Properties of polycrystalline nanoparticles with uniaxial and cubic types of magnetic anisotropy of individual grains

• Published in: Journal of magnetism and magnetic materials Vol. 460; pp. 278 - 284
• Main Authors: Bautin, V.A., Seferyan, A.G., Nesmeyanov, M.S., Usov, N.A.
• Format: Journal Article
• Language: English
• Published: Amsterdam Elsevier B.V 15.08.2018; Elsevier BV
• Subjects: Anisotropy; Aspect ratio; Axes (reference lines); Chromium oxides; Cobalt; Cobalt ferrites; Computer simulation; Crystal structure; Granular materials; Inhomogeneity; Magnetic anisotropy; Magnetic properties; Magnetism; Magnetite; Mathematical models; Nanoparticles; Numerical simulation; Polycrystalline magnetic nanoparticles; Polycrystals; Single crystals; Single-domain diameter; Numerical simulation; Single-domain diameter; Polycrystalline magnetic nanoparticles; Magnetic anisotropy
• ISSN: 0304-8853; 1873-4766
• DOI: 10.1016/j.jmmm.2018.04.019

•Single-domain diameters of polycrystalline particles are reduced.•Effective single-domain diameter decreases with magnetic hardness increase.•Structural defects are less important for particles with cubic anisotropy.

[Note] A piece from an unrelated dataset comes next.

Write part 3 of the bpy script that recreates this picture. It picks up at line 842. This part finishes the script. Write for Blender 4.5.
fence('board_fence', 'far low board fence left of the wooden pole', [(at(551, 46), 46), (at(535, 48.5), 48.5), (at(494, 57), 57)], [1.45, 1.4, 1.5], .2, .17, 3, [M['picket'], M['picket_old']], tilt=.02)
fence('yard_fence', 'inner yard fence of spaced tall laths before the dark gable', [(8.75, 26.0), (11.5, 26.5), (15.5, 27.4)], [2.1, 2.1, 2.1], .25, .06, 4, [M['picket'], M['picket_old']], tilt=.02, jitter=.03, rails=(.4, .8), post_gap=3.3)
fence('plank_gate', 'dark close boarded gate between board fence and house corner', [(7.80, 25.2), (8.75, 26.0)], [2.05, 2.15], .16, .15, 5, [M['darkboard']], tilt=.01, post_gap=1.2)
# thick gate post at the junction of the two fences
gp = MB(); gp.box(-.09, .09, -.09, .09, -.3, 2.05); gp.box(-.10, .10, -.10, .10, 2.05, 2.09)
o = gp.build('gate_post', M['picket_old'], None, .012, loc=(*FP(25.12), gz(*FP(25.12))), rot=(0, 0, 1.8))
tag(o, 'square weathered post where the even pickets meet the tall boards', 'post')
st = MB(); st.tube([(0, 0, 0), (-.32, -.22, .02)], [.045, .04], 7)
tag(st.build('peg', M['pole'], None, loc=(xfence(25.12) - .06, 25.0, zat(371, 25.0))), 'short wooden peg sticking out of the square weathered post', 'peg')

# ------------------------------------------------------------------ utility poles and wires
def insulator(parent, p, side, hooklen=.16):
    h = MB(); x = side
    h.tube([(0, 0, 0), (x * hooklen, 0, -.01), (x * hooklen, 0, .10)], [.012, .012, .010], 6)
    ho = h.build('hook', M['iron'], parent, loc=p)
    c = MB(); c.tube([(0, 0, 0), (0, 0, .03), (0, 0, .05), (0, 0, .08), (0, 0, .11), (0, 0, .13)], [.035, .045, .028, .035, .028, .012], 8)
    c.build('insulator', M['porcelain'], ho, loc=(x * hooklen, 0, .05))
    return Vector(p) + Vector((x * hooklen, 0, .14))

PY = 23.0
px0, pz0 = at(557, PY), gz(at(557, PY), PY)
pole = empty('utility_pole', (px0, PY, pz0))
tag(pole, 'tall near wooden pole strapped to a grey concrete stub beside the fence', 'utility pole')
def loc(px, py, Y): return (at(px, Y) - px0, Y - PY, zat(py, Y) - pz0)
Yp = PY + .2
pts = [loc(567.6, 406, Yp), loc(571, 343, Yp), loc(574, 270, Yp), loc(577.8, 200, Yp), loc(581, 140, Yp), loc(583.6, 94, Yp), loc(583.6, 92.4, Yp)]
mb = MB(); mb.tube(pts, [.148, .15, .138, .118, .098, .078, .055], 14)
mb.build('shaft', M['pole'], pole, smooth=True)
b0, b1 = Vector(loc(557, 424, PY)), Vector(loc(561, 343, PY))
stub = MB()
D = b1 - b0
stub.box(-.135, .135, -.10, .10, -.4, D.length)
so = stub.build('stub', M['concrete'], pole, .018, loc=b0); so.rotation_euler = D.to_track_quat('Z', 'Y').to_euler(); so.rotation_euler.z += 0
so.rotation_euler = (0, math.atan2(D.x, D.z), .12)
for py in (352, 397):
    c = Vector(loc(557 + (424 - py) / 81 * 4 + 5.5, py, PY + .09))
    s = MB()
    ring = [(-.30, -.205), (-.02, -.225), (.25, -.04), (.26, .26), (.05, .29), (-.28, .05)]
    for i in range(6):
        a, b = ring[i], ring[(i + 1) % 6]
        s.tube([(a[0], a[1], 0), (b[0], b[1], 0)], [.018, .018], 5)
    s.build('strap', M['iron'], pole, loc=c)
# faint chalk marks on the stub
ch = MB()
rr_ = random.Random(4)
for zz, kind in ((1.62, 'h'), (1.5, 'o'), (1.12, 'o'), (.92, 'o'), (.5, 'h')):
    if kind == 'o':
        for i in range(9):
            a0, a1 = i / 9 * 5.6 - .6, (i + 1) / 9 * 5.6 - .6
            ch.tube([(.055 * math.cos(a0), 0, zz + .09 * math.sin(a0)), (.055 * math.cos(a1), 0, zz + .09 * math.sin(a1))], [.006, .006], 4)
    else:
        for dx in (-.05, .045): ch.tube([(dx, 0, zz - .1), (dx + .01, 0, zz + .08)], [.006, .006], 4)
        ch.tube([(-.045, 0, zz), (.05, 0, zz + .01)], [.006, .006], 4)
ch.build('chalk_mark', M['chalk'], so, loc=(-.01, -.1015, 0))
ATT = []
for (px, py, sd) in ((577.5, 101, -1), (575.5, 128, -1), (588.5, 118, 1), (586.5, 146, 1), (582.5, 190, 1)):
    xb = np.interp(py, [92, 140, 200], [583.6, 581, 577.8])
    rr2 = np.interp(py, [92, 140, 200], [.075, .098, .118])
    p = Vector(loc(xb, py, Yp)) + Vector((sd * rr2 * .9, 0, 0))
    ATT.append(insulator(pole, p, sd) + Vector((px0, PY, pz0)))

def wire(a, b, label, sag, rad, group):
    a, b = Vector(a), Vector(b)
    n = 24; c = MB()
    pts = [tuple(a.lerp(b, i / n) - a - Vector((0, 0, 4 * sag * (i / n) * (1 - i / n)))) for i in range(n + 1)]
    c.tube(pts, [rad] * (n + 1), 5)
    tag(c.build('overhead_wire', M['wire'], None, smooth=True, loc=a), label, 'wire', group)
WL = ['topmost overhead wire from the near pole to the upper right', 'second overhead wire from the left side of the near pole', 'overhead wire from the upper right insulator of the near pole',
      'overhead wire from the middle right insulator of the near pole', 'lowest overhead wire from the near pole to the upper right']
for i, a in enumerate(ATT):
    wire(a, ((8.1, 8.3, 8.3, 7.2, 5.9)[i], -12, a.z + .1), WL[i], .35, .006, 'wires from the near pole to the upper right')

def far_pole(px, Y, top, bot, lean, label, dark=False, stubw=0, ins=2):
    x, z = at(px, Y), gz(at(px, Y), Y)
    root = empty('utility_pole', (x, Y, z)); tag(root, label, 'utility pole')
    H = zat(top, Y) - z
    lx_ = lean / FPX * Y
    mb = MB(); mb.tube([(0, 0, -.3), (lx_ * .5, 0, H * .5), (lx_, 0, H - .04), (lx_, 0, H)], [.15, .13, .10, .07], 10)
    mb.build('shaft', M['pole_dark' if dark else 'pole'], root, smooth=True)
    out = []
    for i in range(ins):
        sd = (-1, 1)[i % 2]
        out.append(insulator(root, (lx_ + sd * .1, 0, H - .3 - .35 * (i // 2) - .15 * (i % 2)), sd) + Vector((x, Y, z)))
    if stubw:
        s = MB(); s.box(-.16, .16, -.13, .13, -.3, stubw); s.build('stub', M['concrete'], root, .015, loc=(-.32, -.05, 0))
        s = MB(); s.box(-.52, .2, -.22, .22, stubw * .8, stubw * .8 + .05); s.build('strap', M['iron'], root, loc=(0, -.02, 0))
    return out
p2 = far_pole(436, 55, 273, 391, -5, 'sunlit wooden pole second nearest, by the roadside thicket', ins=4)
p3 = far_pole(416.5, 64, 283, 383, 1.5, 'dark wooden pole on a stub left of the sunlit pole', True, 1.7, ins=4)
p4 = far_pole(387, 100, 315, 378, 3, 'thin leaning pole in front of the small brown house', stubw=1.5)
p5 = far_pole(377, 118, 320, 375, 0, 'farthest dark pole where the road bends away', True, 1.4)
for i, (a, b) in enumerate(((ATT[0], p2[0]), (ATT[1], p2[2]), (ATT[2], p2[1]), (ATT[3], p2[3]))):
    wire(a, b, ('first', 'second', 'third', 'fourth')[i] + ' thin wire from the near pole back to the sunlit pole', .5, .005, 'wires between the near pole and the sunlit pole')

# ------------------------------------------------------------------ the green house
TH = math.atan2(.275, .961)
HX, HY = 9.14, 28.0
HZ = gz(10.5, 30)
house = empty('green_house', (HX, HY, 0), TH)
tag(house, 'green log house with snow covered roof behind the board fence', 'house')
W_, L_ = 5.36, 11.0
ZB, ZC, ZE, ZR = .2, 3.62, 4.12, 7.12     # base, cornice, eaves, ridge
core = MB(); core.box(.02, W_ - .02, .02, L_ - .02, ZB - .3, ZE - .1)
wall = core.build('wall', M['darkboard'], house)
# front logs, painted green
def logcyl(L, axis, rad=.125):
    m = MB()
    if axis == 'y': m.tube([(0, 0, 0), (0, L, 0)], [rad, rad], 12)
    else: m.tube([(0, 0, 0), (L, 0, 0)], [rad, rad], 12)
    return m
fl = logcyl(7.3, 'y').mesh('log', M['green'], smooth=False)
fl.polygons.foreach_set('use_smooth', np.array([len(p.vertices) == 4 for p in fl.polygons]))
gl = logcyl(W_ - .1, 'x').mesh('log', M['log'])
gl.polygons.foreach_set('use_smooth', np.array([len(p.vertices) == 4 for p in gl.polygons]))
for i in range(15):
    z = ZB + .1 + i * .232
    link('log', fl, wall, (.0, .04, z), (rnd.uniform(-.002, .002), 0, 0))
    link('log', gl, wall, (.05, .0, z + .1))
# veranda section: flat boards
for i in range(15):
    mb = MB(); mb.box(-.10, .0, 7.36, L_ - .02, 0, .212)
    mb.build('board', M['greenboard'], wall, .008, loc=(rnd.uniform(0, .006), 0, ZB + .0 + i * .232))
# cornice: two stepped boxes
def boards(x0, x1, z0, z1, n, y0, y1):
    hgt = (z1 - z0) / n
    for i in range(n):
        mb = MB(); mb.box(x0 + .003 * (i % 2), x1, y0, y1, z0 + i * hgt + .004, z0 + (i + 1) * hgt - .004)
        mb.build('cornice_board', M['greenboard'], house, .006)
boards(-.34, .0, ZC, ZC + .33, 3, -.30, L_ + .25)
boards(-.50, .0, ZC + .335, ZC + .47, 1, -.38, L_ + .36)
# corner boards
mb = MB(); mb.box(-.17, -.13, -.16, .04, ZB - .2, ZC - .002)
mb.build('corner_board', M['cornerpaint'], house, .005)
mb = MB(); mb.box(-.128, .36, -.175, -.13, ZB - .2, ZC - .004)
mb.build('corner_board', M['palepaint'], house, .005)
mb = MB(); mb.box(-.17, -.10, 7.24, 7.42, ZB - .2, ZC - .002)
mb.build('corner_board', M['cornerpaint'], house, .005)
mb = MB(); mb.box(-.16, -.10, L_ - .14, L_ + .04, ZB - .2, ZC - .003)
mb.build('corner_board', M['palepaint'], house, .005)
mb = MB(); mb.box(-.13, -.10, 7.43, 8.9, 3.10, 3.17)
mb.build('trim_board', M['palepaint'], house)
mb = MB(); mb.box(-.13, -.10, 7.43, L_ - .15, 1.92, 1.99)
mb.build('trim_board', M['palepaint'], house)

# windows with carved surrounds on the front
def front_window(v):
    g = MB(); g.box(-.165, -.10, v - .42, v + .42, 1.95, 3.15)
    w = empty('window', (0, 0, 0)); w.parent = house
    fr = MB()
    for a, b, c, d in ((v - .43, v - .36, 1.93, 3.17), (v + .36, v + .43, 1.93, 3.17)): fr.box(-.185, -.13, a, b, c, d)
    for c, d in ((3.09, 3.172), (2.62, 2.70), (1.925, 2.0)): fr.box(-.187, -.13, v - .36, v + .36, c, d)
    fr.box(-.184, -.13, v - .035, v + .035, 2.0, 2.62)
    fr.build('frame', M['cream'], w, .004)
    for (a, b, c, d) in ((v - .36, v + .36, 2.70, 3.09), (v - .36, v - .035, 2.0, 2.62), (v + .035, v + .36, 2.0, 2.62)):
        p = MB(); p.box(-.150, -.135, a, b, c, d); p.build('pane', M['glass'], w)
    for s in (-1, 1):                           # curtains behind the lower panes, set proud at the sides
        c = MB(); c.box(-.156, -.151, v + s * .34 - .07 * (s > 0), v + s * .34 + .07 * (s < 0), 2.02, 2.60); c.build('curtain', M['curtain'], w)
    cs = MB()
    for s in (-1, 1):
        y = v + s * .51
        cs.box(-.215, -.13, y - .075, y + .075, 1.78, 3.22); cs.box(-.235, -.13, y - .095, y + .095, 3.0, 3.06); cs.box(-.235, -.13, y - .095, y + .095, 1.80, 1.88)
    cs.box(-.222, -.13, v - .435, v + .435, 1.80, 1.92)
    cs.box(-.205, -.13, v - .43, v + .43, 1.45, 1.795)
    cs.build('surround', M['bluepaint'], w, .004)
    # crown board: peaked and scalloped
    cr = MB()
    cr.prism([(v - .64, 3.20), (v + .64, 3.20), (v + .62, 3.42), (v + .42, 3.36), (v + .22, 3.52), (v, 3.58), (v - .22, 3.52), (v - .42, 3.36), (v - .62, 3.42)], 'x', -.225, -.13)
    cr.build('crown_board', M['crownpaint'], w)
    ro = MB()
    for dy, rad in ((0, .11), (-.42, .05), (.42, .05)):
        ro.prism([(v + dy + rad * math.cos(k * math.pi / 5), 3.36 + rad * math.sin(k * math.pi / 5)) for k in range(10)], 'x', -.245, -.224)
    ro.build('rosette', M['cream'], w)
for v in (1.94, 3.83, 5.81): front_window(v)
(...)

The influence of the crystal structure inhomogeneities on the magnetic properties of cobalt nanoparticles with different aspect ratio and spherical nanoparticles of chromium dioxide, cobalt ferrite and magnetite has been studied by means of numerical simulation. The polycrystalline nanoparticles are modeled by means of subdivision of the nanoparticle volume into tightly bound single-crystal granules with randomly distributed directions of the easy anisotropy axes. The probability of appearance of quasi uniform and vortex states in sufficiently large assemblies of polycrystalline nanoparticles of various types have been calculated depending on the nanoparticle diameter. It is shown that the subdivision of a nanoparticle into single-crystal granules with different orientations of the easy anisotropy axes substantially reduces the effective single-domain diameters for particles with uniaxial type of anisotropy of individual granules. However, for particles with cubic type of magnetic anisotropy the influence of the crystal structure inhomogeneities on the equilibrium properties of the particles is not so important even for magnetically hard cobalt ferrite nanoparticles. It is practically absent for magnetically soft magnetite nanoparticles.